Questioning a witness about childcare and the teaching of race, the Oklahoma Republican senator Markwayne Mullin said: “I don’t want reality.”
The remark prompted laughter in the hearing room.
Mullin said he “misspoke” and returned to hectoring his witness.
Mullin is an election denier, former cage fighter and plumbing company owner who sat in the US House before being elected to the Senate last year.
His confrontational style has caused comment before. In March, for example, he told a Teamsters leader to “shut your mouth” during a fiery exchange.
Mullin’s remark about reality and its uses came on Wednesday in a hearing held by the Senate health, education, labour and pensions committee.
The panel is chaired by Bernie Sanders of Vermont, a self-described democratic socialist, a belief system Mullin vociferously opposes.
The hearing took place under the title “Solving the Child Care Crisis: Meeting the Needs of Working Families and Child Care Workers”.
The five witnesses included the the New Mexico secretary for early childhood education and care and the president of the Independent Women’s Forum of Washington DC.
Taking his turn for questions, Mullin held a book called Our Skin and said: “I’m going to read exactly what this book says.

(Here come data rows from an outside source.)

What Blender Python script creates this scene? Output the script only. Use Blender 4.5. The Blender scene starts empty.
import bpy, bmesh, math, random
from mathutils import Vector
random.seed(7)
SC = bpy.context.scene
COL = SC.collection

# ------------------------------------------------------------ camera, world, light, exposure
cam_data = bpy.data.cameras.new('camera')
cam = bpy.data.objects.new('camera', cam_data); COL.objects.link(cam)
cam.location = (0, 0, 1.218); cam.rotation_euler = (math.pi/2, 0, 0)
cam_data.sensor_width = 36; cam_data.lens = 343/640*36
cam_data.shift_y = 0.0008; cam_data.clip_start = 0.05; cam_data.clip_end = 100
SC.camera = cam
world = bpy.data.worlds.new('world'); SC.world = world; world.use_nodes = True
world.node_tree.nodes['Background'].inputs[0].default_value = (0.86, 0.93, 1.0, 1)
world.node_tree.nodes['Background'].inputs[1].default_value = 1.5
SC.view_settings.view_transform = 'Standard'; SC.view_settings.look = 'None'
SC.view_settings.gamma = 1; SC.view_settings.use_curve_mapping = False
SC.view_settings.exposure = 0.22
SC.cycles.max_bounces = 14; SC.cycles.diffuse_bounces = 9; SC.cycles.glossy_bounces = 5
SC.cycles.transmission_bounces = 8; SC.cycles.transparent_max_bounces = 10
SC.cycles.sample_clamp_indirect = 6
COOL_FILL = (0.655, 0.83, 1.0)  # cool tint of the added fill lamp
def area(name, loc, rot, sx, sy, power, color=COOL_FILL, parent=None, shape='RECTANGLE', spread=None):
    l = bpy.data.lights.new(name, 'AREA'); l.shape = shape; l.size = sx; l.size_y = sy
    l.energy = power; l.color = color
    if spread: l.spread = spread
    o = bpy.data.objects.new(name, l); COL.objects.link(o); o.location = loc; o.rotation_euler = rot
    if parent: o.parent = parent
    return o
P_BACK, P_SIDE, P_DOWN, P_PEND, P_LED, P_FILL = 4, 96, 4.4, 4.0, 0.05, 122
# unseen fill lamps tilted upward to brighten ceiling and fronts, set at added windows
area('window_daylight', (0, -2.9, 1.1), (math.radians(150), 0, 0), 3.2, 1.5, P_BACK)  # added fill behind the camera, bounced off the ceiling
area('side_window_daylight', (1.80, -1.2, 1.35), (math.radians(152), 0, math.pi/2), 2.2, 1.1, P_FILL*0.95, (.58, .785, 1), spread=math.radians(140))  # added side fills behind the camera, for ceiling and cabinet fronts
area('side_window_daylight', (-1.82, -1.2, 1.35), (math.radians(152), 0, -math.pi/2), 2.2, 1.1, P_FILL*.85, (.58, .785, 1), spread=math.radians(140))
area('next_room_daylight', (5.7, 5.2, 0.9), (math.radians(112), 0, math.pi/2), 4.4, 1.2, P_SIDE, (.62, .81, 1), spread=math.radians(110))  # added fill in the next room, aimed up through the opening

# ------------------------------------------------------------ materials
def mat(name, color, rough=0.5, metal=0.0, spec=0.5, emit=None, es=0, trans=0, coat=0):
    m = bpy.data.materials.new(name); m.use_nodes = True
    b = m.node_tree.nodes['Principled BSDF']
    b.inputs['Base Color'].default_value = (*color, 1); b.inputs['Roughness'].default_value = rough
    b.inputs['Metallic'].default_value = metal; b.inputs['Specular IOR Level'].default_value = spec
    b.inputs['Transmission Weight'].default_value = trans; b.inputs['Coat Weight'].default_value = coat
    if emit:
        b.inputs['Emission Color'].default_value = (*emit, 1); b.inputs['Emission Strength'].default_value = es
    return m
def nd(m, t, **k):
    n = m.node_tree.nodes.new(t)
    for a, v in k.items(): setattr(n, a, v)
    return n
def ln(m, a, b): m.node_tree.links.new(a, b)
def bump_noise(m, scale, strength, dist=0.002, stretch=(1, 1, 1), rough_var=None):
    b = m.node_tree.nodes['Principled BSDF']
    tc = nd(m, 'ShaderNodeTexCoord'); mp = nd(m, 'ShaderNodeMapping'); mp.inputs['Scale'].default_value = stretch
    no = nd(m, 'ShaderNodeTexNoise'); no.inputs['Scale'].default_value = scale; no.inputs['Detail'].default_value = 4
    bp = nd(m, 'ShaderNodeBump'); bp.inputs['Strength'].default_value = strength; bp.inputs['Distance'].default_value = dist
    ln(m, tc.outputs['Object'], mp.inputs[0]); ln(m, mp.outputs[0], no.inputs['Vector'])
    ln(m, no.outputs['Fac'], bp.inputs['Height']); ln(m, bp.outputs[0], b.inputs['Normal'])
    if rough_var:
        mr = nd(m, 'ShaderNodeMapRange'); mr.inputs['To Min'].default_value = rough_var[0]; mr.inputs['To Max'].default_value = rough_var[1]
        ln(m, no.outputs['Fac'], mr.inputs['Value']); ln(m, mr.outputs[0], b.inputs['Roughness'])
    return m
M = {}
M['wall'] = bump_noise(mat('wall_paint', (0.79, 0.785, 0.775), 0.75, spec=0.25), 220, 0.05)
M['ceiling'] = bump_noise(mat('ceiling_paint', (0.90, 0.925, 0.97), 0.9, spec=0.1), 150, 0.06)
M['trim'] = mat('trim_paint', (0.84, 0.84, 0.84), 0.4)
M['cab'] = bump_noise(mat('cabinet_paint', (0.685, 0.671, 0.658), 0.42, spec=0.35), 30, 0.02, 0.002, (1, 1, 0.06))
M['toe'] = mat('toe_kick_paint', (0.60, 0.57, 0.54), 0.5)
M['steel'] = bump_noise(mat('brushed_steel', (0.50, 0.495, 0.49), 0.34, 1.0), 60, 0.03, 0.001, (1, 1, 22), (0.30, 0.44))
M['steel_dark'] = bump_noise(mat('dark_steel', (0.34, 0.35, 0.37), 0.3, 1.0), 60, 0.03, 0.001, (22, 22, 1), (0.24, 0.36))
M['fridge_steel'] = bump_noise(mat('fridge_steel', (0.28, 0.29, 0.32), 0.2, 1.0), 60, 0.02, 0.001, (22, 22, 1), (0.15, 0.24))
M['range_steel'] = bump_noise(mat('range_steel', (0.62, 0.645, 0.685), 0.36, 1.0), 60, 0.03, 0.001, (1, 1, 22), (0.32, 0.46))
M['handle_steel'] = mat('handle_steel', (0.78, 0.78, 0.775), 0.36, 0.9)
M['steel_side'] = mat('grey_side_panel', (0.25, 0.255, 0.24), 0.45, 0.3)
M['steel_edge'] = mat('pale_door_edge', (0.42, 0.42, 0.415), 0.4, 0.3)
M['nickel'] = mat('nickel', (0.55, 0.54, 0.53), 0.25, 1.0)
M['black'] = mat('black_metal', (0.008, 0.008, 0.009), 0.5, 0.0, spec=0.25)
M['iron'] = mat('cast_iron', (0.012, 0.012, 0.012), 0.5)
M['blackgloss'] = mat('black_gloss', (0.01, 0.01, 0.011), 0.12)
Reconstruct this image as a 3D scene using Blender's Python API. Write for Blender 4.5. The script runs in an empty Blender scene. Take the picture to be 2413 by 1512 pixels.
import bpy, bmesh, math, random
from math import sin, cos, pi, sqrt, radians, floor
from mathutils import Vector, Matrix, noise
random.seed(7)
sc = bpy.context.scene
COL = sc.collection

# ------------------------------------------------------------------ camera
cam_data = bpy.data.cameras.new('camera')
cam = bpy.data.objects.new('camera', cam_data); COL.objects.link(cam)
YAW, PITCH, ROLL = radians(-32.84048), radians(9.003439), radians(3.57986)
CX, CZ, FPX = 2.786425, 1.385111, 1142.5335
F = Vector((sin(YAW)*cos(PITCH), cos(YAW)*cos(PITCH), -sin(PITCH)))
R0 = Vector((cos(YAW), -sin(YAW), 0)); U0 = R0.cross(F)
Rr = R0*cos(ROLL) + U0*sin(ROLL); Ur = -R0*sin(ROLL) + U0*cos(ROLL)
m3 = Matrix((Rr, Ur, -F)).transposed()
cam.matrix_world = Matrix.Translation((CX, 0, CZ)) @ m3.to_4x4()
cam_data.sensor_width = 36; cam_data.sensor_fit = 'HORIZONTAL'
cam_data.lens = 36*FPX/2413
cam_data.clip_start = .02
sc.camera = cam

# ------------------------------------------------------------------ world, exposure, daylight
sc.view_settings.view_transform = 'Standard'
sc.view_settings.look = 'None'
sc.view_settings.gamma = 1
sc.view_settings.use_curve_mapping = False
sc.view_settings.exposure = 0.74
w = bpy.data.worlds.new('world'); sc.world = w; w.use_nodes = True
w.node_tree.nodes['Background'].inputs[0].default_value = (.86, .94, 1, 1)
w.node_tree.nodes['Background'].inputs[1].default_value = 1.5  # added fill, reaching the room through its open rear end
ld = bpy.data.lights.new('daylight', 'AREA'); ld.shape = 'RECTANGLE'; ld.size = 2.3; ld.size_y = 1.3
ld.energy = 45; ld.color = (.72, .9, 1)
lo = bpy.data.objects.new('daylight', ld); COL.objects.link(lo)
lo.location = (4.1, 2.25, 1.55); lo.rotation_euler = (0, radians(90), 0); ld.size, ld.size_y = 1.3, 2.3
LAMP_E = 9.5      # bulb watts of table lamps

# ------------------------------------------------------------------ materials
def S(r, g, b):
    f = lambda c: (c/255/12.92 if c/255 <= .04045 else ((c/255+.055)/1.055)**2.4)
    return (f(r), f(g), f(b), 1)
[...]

You guys might find it interesting.
“‘A long time ago, way before you were born, a group of white people made up an idea called race. They sorted people by skin colour and said that white people were better, smarter, prettier, and they deserved more than everybody else.’
“This would be taught if we socialise our pre-K system, this would be.”
Asked by Sanders if he disagreed with the book, Mullin said: “One thousand percent. How about we teach Jesus Loves Me? … and teaching Jesus loves and loves the little children. The lyrics go, ‘Red and yellow, black and white. They’re all precious in our sight.’”
The hymn Mullin was referring to, Jesus Loves the Little Children, was written by C Herbert Woolston.
Our Skin: A First Conversation About Race, by Jessica Ralli and Megan Madison, has been seized upon by rightwingers in the ongoing battle over the teaching of race.
Saying he was “Cherokee Native American” and adding: “I think we have experienced a little bit of racism before in my life”, Mullin continued: “I’ll ask everybody on the panel. Which is better to teach?”
Two witnesses attempted to answer. The senator talked over them.
Turning to Cheryl Morman, president of the Virginia Alliance for Family Child Care Associations, Mullin asked: “So which one is better?”
Morman said: “I disagree. First, it is important that we teach Jesus and Jesus is what we teach.”
Mullin interjected: “So which one is better?”
Morman said: “But the reality is –”
Mullin cut her off: “I don’t want reality, I’m asking the question, which one is better?”
Amid laughter – and with Mullin the recipient of a sideways look from the Republican next to him, Tommy Tuberville of Alabama – an unidentified senator said: “Got it on tape.”
“Misspoke,” said Mullin, before returning to the attack.